Sander conta que sua bandeira vai além do movimento LGBT. Ele afirma que seu trabalho será voltado para a defesa dos direitos humanos em geral no município de 65 mil habitantes. Segundo o advogado, menos de 10% de seus eleitores são gays. Na avaliação dele, ainda falta politização entre seus companheiros. A conhecida falta de unidade entre os militantes da comunidade, lembrada pelo vereador eleito de Alfenas, deixa claro que o grupo ainda terá muito trabalho pela frente.
Grupo fortalecido
Apesar das disputas internas, a causa avança visivelmente. Para o sociólogo Antônio Testa, professor da Universidade de Brasília (UnB), o crescimento da comunidade LGBT começa a partir do momento em que o grupo "sai do armário" e reivindica direitos. Com isso, afirma o professor, o Estado sente-se obrigado a reconhecê-los, e a legitimação acaba fortalecendo o grupo.
Em Brasília, por exemplo, o Executivo incluiu os LGBTs na proposta de lei orçamentária deste ano. A quantia é pouca: apenas R$ 6,9 mil. Mas, para Testa, o importante foi o gesto de reconhecimento do poder público. A partir daí, lembra ele, fica mais fácil lutar para alcançar resultados significativos.
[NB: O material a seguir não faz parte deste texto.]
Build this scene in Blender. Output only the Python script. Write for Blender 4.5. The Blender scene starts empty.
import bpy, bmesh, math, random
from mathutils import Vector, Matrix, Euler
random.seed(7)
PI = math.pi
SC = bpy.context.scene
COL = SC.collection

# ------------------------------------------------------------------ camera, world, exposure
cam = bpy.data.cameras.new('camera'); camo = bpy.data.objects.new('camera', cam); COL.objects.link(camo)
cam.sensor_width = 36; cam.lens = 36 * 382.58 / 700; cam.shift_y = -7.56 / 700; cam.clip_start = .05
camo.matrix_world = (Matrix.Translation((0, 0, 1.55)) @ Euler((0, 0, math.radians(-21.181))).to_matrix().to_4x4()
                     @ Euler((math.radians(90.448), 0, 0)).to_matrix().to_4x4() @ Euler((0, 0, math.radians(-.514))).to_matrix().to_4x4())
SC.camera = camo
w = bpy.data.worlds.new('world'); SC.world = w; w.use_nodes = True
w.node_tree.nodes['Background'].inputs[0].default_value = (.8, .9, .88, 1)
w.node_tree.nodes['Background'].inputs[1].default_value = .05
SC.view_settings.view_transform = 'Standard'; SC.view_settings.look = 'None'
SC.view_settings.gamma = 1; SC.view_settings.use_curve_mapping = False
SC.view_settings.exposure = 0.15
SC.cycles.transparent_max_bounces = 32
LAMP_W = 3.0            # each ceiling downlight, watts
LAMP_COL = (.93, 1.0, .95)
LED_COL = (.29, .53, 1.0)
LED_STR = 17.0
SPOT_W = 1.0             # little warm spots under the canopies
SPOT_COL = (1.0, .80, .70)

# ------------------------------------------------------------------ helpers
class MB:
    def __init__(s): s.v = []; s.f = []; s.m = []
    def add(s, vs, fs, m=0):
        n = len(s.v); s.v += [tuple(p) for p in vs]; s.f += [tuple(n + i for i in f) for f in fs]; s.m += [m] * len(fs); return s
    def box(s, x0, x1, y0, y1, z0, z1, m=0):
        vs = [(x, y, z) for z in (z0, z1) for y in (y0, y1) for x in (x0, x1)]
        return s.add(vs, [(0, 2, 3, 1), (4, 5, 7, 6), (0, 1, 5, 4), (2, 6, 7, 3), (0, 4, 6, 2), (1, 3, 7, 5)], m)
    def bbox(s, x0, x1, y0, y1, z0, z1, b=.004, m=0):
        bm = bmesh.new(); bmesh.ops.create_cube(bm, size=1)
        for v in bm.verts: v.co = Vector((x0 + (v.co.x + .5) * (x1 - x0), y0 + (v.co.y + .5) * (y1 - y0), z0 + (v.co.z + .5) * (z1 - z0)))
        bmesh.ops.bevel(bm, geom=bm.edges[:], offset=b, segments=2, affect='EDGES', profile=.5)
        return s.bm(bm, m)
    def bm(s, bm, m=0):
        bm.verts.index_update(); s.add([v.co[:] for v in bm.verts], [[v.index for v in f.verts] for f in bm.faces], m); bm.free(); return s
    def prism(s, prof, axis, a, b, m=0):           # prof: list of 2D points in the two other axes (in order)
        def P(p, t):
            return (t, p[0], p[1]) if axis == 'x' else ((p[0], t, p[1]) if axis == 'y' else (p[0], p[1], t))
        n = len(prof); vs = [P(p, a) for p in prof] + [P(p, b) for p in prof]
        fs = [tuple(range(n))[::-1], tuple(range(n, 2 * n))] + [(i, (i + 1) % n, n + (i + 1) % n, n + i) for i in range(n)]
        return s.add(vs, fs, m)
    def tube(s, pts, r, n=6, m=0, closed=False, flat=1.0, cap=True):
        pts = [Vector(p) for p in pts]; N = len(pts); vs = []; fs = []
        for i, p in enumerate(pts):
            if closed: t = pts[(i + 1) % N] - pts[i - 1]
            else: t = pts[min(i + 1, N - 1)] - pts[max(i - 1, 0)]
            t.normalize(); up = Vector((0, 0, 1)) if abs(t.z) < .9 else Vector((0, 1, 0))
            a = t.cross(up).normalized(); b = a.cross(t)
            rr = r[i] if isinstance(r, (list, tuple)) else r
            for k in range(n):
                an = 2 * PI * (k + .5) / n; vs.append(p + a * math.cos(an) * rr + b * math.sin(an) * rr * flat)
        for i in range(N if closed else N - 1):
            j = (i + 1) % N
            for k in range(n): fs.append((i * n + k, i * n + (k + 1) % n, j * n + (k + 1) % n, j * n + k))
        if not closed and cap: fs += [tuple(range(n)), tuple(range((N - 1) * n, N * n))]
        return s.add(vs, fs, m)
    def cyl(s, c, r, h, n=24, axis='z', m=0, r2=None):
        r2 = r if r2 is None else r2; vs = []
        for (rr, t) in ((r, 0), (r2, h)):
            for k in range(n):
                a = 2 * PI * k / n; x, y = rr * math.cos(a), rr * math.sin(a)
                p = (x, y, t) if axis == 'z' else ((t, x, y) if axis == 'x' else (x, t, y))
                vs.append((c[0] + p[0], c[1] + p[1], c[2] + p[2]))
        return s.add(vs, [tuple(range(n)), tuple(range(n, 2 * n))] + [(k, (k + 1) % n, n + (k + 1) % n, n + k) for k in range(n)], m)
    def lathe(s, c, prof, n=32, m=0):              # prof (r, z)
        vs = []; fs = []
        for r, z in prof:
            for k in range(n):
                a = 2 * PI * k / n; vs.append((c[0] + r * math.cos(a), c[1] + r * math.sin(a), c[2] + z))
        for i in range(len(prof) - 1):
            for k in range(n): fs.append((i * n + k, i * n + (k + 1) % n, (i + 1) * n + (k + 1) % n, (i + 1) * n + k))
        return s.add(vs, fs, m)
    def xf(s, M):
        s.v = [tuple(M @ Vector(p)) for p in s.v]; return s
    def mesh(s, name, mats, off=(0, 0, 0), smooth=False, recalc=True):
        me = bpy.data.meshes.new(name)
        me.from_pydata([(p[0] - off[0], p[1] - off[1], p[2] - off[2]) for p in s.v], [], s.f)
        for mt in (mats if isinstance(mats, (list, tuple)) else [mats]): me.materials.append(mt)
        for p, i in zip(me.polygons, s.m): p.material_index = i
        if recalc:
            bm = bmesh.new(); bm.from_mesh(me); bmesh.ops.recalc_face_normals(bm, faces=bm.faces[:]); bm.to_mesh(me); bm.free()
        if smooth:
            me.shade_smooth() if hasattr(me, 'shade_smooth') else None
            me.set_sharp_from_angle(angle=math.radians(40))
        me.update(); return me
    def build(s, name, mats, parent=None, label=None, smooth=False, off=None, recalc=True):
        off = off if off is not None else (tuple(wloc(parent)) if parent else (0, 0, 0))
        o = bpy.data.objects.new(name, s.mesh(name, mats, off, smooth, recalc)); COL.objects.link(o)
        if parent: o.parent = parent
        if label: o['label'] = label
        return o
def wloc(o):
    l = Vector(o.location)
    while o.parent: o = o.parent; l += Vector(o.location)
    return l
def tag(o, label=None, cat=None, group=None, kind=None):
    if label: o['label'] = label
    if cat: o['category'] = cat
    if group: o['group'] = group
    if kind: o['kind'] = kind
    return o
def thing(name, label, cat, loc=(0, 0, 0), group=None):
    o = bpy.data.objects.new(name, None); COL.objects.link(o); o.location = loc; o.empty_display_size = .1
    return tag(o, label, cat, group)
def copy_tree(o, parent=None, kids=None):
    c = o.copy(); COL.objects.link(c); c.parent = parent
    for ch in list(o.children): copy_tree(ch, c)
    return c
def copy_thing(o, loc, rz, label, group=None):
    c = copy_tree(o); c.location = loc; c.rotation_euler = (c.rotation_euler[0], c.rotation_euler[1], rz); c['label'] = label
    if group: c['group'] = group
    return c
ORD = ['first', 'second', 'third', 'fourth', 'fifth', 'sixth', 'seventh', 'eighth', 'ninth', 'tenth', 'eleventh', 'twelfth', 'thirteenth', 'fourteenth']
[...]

Com o potencial que tem para se organizar e de votos para oferecer, o movimento gay tende a se consolidar como um dos principais grupos de pressão política do país, acredita Testa. "É possível que, em alguns anos, a comunidade LGBT seja o mais importante grupo de pressão, pela sua capacidade de fazer alianças com as minorias. A democracia brasileira permite essa articulação", vislumbra.